Winner of the 1993 Iowa Short Fiction Award

“All of love's dangers—from jealousy and abuse to grief and the bittersweet ache linking daughters to their fathers—combine in Where Love Leaves Us, a stunning first collection of stories. Renée Manfredi's voice is sassy, compassionate, electric. Her ethnic, mainly Roman Catholic characters are eloquent testimony to the graceful endurance of the human heart.”—Tony Ardizzone

“Manfredi's style is clever, fast-paced, and full of zingy dialogue and oddball similes that contrast effectively with the dreamy, lyrical passages that often describe her character's longing and imagination. Throughout this collection runs a simple message: love may fail, but it's all we have. . . . Manfredi's comic renderings of our need for all sorts of love—parental, romantic, sexual—is a welcome addition to the growing body of Italian American fiction and the American literary scene in general. Her next work should be eagerly awaited by readers of this very promising debut."--Italia Americana

“. . . a terrific collection of stories. . . . Manfredi is an author clearly in control of her craft. In these stories she has something important to say, and she is mature and wise in the telling of it.”—Washington Times

“All in all, these collections display an important characteristic of the best short story writing, the ability to get to the heart of the matter.”—Booklist

These nine superbly crafted stories, set primarily in Pittsburgh's Italian American neighborhoods, concentrate on families, on the poignant nature of father-daughter relationships, and on the fate of those who are refugees from their physical or spiritual communities. “Love is born only out of wreckage,” Manfredi's characters declare bravely. Her vigorous families are both the wrecking crews and the architects of the human foundation.
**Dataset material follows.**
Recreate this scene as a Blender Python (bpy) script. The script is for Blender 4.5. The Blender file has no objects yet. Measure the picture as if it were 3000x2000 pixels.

In “The Projectionist,” a displaced Sicilian is forced to confront the family he lost in war-torn Italy at the same time that his current family is disintegrating; his disillusionment with the American dream overwhelms him when his oldest daughter exchanges Old World values for the hippie-inspired climate of permissiveness. Ten-year-old Elena, in “Bocci,” takes the teachings of her strict Catholic upbringing to the extreme, and it is her devoutness that is cruelly used against her when violence compels her to reject becoming “a nun or a saint.” The father in “Tall Pittsburgh” sends his daughter to charm school at Sears, then enters her in a beauty pageant for tall women. Distraught in spite of her second-place win, he begins to relive his grief over the death of his beautiful wife.

Many of Manfredi's vital, luminous characters are outsiders, dispossessed by their inability to bridge the gap between the self and others, forced to deal with loss through death and lapse of faith, yet always managing to survive despite their place on the bewildering margins. Manfredi reveals an affirmation, finally, that hope is a permanent possession of every human spirit.